Wnikliwa ocena Szwedów obcego pochodzenia ma być dokonywana przy poświadczeniu bezpieczeństwa w przypadku m.in. funkcjonariuszy policji, pracowników służb socjalnych czy personelu lotniskowego. SAPO w złożonej rządowi propozycji zmian w prawie twierdzi, że istnieje ryzyko, iż osoby pochodzące z krajów autorytarnych mogą być zmuszane do nielojalnych działań lub ujawniania poufnych informacji pod groźbą prześladowań rodziny pozostającej w ojczyźnie.
Eksperci SAPO zauważają, że "dziś pracodawcy ignorują zagrożenia związane z pochodzeniem pracowników w obawie przed oskarżeniem o działania dyskryminujące".
Czytaj też
Związki zawodowe urzędników państwowych (ST) obawiają się, że na skutek zaostrzenia przepisów migranci nie będą mogli zajmować wielu stanowisk. "Może zabraknąć ważnych kompetencji" - zauważa prawnik ST Joakim Lindqvist. W obronę praw diaspory irańskiej w Szwecji zaangażował się były szwedzki socjaldemokratyczny minister zabezpieczenia społecznego, Ardalan Shekarabi, którego rodzice przybyli z Iranu. Według polityka już teraz osoby przybyłe z Iranu, Iraku czy Syrii są w trudnej sytuacji na szwedzkim rynku pracy.
Na początku stycznia sąd w Sztokholmie skazał na dożywocie pochodzącego z Iranu 42-letniego Peymana Kia, m.in. pracownika SAPO, za trwające 10 lat szpiegostwo na rzecz rosyjskiego wywiadu wojskowego (GRU). Jego młodszy brat, 35-letni Peyman Kia trafił do więzienia na 9 lat i 10 miesięcy za pomoc w tym procederze. Mężczyźni mieli przekazywać Rosji informacje dla pieniędzy.

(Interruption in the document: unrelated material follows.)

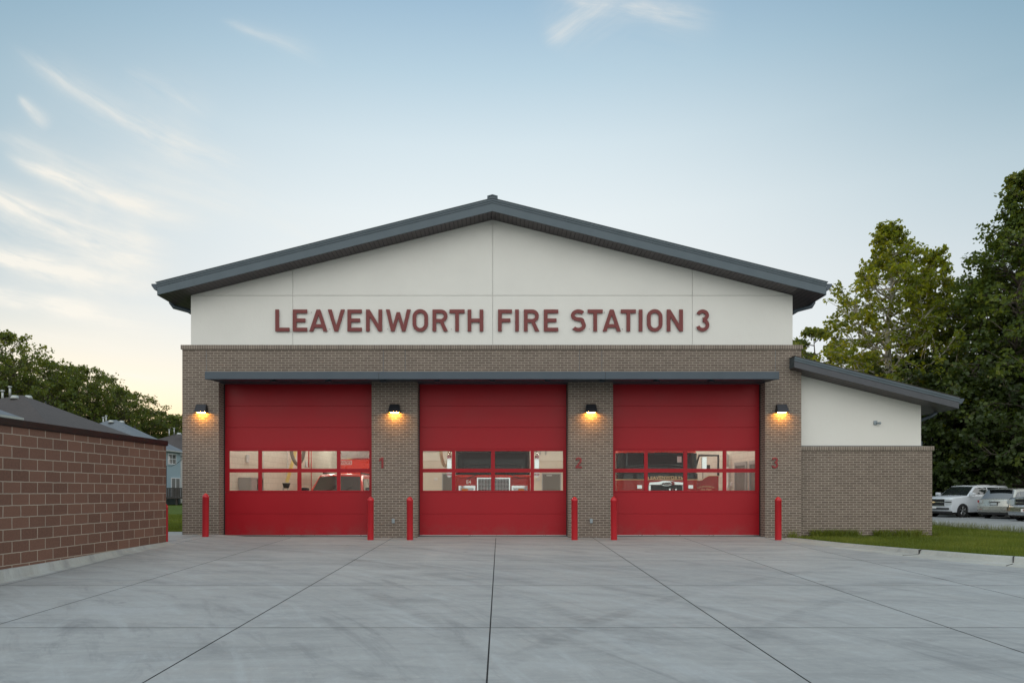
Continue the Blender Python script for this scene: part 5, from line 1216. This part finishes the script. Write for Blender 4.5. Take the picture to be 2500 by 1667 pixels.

Z dorocznej oceny SAPO wynika, że zagrożenie wywiadowcze pochodzi przede wszystkim ze strony Rosji, Chiny oraz Iranu.
Szwecja jest krajem, w którym stosunkowo łatwo jest otrzymać obywatelstwo. Należy m.in. przebywać w kraju minimum cztery lata oraz nie mieć długów. Rząd zapowiedział zaostrzenie przepisów: wymagana ma być znajomość języka oraz posiadanie dochodu pozwalającego na utrzymanie się.